I might have a stupid question but after looking on the doc and on this forum, i don’t find the response.
We don’t use graphana/datadog/new relic but dynatrace in our compagny so i can’t export metrics by second on those tool.
So i would like to export :
Request per second (for each second of the load test)
Response time (for each second of the load test)
During our load test, we have seen sometimes we have a drop of rps for 3 or 4 seconds but with the summary result we don’t have enough data to debug.
With that i would be able to graph the rps for seconds like other tools do (jmeter/neoload/…)
Is it possible to have this in a csv or json export with K6.io and how to do it ?
If you’re using the k6 CLI tool, you can export the generated metrics with the JSON or CSV outputs. Then you can aggregate them per second using any tool you prefer, such as jq for JSON. You can see some examples on the docs page.
If you need this in the k6 Cloud service, then you can download a CSV with the raw metrics from the test results menu. See the documentation.
Hi,
I have executed several basic tests (for HTTP and separately for gRPC) and exported CSV files.
I am going to rebuild the original CSV file from K6 to have 1 line to correspond to 1 response and then group by timestamps.
Could you please confirm or correct me, that for every request in the CSV file we will always have a block of 12 lines (1 line per metric)? (here it is 12 but it does not matter how many)
If so, this will confirm that each block cannot contain information about several responses.
In the CSV produced by k6 for my tests I always see iterations=1 as shown in the fragment output below:
k6 does not aggregate anything on it’s own.
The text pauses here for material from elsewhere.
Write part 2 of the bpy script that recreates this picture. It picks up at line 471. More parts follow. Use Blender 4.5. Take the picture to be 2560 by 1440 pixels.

The only place where metrics are aggregated at all is the cloud output and even there it is only for some of them.
So you will see a line for each metric sample emitted by k6 in the csv file.
the http_req* metrics you see above will be emitted per each request (we will actually add 1 more in the next release ) and will be grouped together, and very likely in this order.
The data_* and iteration* are emitted at the end of an iteration - an execution of the “default” function (or the exec on if using scenarios).
And because there is no aggregation both iterations and http_reqs are 1.
So in your case, I would expect that you just do only 1 request in that default function which is why you get these 12 metrics.